**Direction**
Please quote every line word for word.

**Information supplied**

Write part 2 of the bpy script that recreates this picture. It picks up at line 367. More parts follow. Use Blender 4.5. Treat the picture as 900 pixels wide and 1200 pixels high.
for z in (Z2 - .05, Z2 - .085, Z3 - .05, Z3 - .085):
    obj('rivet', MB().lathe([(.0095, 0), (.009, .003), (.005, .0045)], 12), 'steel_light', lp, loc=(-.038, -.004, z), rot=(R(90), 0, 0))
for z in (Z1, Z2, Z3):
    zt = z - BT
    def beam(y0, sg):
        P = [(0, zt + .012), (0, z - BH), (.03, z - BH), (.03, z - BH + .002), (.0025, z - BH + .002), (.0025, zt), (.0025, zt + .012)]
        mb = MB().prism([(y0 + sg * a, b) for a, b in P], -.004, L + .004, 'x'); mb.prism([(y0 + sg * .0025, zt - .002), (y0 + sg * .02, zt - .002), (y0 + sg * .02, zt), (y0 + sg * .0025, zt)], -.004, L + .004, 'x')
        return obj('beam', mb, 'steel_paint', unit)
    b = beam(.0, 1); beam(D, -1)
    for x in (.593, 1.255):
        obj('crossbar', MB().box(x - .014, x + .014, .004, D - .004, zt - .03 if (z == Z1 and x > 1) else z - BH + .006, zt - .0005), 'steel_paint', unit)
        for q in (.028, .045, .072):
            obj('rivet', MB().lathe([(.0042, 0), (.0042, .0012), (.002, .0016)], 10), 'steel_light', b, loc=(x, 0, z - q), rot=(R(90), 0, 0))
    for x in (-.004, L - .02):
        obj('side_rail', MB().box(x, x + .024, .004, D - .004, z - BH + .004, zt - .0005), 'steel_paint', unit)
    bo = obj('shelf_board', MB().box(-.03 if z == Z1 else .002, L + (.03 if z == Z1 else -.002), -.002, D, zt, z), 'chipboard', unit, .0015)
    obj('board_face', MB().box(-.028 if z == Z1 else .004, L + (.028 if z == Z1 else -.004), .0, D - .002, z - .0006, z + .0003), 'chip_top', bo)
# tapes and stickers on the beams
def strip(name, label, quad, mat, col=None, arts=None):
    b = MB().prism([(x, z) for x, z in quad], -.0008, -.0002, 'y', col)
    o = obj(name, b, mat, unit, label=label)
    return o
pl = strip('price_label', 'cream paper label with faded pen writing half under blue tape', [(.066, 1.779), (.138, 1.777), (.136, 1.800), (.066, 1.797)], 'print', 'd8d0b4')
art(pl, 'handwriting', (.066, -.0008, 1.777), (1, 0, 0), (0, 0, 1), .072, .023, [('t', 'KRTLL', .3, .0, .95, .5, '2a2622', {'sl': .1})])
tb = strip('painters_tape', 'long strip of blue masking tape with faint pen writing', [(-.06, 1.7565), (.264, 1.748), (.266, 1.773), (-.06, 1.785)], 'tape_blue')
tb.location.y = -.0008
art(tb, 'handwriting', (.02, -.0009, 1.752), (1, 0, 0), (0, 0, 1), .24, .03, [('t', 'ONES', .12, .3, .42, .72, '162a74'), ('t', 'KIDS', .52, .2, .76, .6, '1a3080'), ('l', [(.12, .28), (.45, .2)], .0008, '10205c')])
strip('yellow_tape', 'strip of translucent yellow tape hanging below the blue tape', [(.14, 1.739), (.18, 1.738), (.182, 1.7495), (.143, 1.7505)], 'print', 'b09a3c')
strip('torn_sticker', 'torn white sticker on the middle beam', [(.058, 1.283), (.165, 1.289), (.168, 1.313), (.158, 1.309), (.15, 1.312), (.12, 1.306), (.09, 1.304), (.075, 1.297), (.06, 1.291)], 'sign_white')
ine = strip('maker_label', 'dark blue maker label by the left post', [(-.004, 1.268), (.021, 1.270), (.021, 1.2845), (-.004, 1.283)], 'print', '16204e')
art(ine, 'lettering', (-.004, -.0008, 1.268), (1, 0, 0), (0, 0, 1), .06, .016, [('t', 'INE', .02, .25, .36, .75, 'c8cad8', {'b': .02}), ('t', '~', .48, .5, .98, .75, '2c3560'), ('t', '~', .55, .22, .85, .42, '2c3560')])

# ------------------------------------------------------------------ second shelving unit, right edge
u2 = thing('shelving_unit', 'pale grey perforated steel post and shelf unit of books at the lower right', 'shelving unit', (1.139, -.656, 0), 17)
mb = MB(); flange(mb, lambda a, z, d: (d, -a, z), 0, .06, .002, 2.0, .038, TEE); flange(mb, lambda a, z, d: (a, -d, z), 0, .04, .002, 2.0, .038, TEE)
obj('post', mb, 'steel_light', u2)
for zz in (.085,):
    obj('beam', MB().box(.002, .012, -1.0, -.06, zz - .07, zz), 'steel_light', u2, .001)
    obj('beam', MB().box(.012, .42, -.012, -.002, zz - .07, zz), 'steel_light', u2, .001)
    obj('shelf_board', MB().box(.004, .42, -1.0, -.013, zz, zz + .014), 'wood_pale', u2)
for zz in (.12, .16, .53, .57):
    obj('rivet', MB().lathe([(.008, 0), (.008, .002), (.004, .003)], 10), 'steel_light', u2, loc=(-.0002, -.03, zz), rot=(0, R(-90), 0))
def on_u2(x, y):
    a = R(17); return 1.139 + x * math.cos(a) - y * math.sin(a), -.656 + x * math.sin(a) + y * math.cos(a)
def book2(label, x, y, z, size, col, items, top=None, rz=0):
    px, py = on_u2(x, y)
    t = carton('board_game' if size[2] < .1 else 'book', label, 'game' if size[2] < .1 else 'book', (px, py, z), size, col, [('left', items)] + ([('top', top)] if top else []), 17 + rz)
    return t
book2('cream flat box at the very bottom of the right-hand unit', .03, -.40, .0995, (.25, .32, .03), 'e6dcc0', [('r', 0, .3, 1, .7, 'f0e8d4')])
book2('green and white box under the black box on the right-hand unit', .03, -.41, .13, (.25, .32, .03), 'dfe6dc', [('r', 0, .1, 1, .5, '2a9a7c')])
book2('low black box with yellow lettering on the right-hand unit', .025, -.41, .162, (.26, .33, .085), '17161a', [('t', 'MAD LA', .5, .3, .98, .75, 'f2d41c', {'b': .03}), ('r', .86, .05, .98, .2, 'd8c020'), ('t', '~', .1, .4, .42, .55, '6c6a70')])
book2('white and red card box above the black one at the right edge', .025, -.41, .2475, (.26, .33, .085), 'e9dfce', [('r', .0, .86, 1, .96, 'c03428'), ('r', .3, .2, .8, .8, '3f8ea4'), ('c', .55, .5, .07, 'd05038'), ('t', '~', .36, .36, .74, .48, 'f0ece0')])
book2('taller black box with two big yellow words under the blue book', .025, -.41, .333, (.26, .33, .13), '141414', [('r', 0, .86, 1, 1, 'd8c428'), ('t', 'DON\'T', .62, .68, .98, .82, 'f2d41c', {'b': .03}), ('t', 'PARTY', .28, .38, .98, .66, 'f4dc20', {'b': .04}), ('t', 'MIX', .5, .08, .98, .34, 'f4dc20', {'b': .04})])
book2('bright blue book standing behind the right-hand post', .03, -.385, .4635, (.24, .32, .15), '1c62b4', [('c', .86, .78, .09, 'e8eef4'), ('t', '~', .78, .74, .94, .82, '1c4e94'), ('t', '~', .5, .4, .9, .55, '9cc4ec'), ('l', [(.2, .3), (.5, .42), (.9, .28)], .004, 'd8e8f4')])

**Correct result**
Write part 2 of the bpy script that recreates this picture. It picks up at line 367. More parts follow. Use Blender 4.5. Treat the picture as 900 pixels wide and 1200 pixels high.
for z in (Z2 - .05, Z2 - .085, Z3 - .05, Z3 - .085):
    obj('rivet', MB().lathe([(.0095, 0), (.009, .003), (.005, .0045)], 12), 'steel_light', lp, loc=(-.038, -.004, z), rot=(R(90), 0, 0))
for z in (Z1, Z2, Z3):
    zt = z - BT
    def beam(y0, sg):
        P = [(0, zt + .012), (0, z - BH), (.03, z - BH), (.03, z - BH + .002), (.0025, z - BH + .002), (.0025, zt), (.0025, zt + .012)]
        mb = MB().prism([(y0 + sg * a, b) for a, b in P], -.004, L + .004, 'x'); mb.prism([(y0 + sg * .0025, zt - .002), (y0 + sg * .02, zt - .002), (y0 + sg * .02, zt), (y0 + sg * .0025, zt)], -.004, L + .004, 'x')
        return obj('beam', mb, 'steel_paint', unit)
    b = beam(.0, 1); beam(D, -1)
    for x in (.593, 1.255):
        obj('crossbar', MB().box(x - .014, x + .014, .004, D - .004, zt - .03 if (z == Z1 and x > 1) else z - BH + .006, zt - .0005), 'steel_paint', unit)
        for q in (.028, .045, .072):
            obj('rivet', MB().lathe([(.0042, 0), (.0042, .0012), (.002, .0016)], 10), 'steel_light', b, loc=(x, 0, z - q), rot=(R(90), 0, 0))
    for x in (-.004, L - .02):
        obj('side_rail', MB().box(x, x + .024, .004, D - .004, z - BH + .004, zt - .0005), 'steel_paint', unit)
    bo = obj('shelf_board', MB().box(-.03 if z == Z1 else .002, L + (.03 if z == Z1 else -.002), -.002, D, zt, z), 'chipboard', unit, .0015)
    obj('board_face', MB().box(-.028 if z == Z1 else .004, L + (.028 if z == Z1 else -.004), .0, D - .002, z - .0006, z + .0003), 'chip_top', bo)
# tapes and stickers on the beams
def strip(name, label, quad, mat, col=None, arts=None):
    b = MB().prism([(x, z) for x, z in quad], -.0008, -.0002, 'y', col)
    o = obj(name, b, mat, unit, label=label)
    return o
pl = strip('price_label', 'cream paper label with faded pen writing half under blue tape', [(.066, 1.779), (.138, 1.777), (.136, 1.800), (.066, 1.797)], 'print', 'd8d0b4')
art(pl, 'handwriting', (.066, -.0008, 1.777), (1, 0, 0), (0, 0, 1), .072, .023, [('t', 'KRTLL', .3, .0, .95, .5, '2a2622', {'sl': .1})])
tb = strip('painters_tape', 'long strip of blue masking tape with faint pen writing', [(-.06, 1.7565), (.264, 1.748), (.266, 1.773), (-.06, 1.785)], 'tape_blue')
tb.location.y = -.0008
art(tb, 'handwriting', (.02, -.0009, 1.752), (1, 0, 0), (0, 0, 1), .24, .03, [('t', 'ONES', .12, .3, .42, .72, '162a74'), ('t', 'KIDS', .52, .2, .76, .6, '1a3080'), ('l', [(.12, .28), (.45, .2)], .0008, '10205c')])
strip('yellow_tape', 'strip of translucent yellow tape hanging below the blue tape', [(.14, 1.739), (.18, 1.738), (.182, 1.7495), (.143, 1.7505)], 'print', 'b09a3c')
strip('torn_sticker', 'torn white sticker on the middle beam', [(.058, 1.283), (.165, 1.289), (.168, 1.313), (.158, 1.309), (.15, 1.312), (.12, 1.306), (.09, 1.304), (.075, 1.297), (.06, 1.291)], 'sign_white')
ine = strip('maker_label', 'dark blue maker label by the left post', [(-.004, 1.268), (.021, 1.270), (.021, 1.2845), (-.004, 1.283)], 'print', '16204e')
art(ine, 'lettering', (-.004, -.0008, 1.268), (1, 0, 0), (0, 0, 1), .06, .016, [('t', 'INE', .02, .25, .36, .75, 'c8cad8', {'b': .02}), ('t', '~', .48, .5, .98, .75, '2c3560'), ('t', '~', .55, .22, .85, .42, '2c3560')])

# ------------------------------------------------------------------ second shelving unit, right edge
u2 = thing('shelving_unit', 'pale grey perforated steel post and shelf unit of books at the lower right', 'shelving unit', (1.139, -.656, 0), 17)
mb = MB(); flange(mb, lambda a, z, d: (d, -a, z), 0, .06, .002, 2.0, .038, TEE); flange(mb, lambda a, z, d: (a, -d, z), 0, .04, .002, 2.0, .038, TEE)
obj('post', mb, 'steel_light', u2)
for zz in (.085,):
    obj('beam', MB().box(.002, .012, -1.0, -.06, zz - .07, zz), 'steel_light', u2, .001)
    obj('beam', MB().box(.012, .42, -.012, -.002, zz - .07, zz), 'steel_light', u2, .001)
    obj('shelf_board', MB().box(.004, .42, -1.0, -.013, zz, zz + .014), 'wood_pale', u2)
for zz in (.12, .16, .53, .57):
    obj('rivet', MB().lathe([(.008, 0), (.008, .002), (.004, .003)], 10), 'steel_light', u2, loc=(-.0002, -.03, zz), rot=(0, R(-90), 0))
def on_u2(x, y):
    a = R(17); return 1.139 + x * math.cos(a) - y * math.sin(a), -.656 + x * math.sin(a) + y * math.cos(a)
def book2(label, x, y, z, size, col, items, top=None, rz=0):
    px, py = on_u2(x, y)
    t = carton('board_game' if size[2] < .1 else 'book', label, 'game' if size[2] < .1 else 'book', (px, py, z), size, col, [('left', items)] + ([('top', top)] if top else []), 17 + rz)
    return t
book2('cream flat box at the very bottom of the right-hand unit', .03, -.40, .0995, (.25, .32, .03), 'e6dcc0', [('r', 0, .3, 1, .7, 'f0e8d4')])
book2('green and white box under the black box on the right-hand unit', .03, -.41, .13, (.25, .32, .03), 'dfe6dc', [('r', 0, .1, 1, .5, '2a9a7c')])
book2('low black box with yellow lettering on the right-hand unit', .025, -.41, .162, (.26, .33, .085), '17161a', [('t', 'MAD LA', .5, .3, .98, .75, 'f2d41c', {'b': .03}), ('r', .86, .05, .98, .2, 'd8c020'), ('t', '~', .1, .4, .42, .55, '6c6a70')])
book2('white and red card box above the black one at the right edge', .025, -.41, .2475, (.26, .33, .085), 'e9dfce', [('r', .0, .86, 1, .96, 'c03428'), ('r', .3, .2, .8, .8, '3f8ea4'), ('c', .55, .5, .07, 'd05038'), ('t', '~', .36, .36, .74, .48, 'f0ece0')])
book2('taller black box with two big yellow words under the blue book', .025, -.41, .333, (.26, .33, .13), '141414', [('r', 0, .86, 1, 1, 'd8c428'), ('t', 'DON\'T', .62, .68, .98, .82, 'f2d41c', {'b': .03}), ('t', 'PARTY', .28, .38, .98, .66, 'f4dc20', {'b': .04}), ('t', 'MIX', .5, .08, .98, .34, 'f4dc20', {'b': .04})])
book2('bright blue book standing behind the right-hand post', .03, -.385, .4635, (.24, .32, .15), '1c62b4', [('c', .86, .78, .09, 'e8eef4'), ('t', '~', .78, .74, .94, .82, '1c4e94'), ('t', '~', .5, .4, .9, .55, '9cc4ec'), ('l', [(.2, .3), (.5, .42), (.9, .28)], .004, 'd8e8f4')])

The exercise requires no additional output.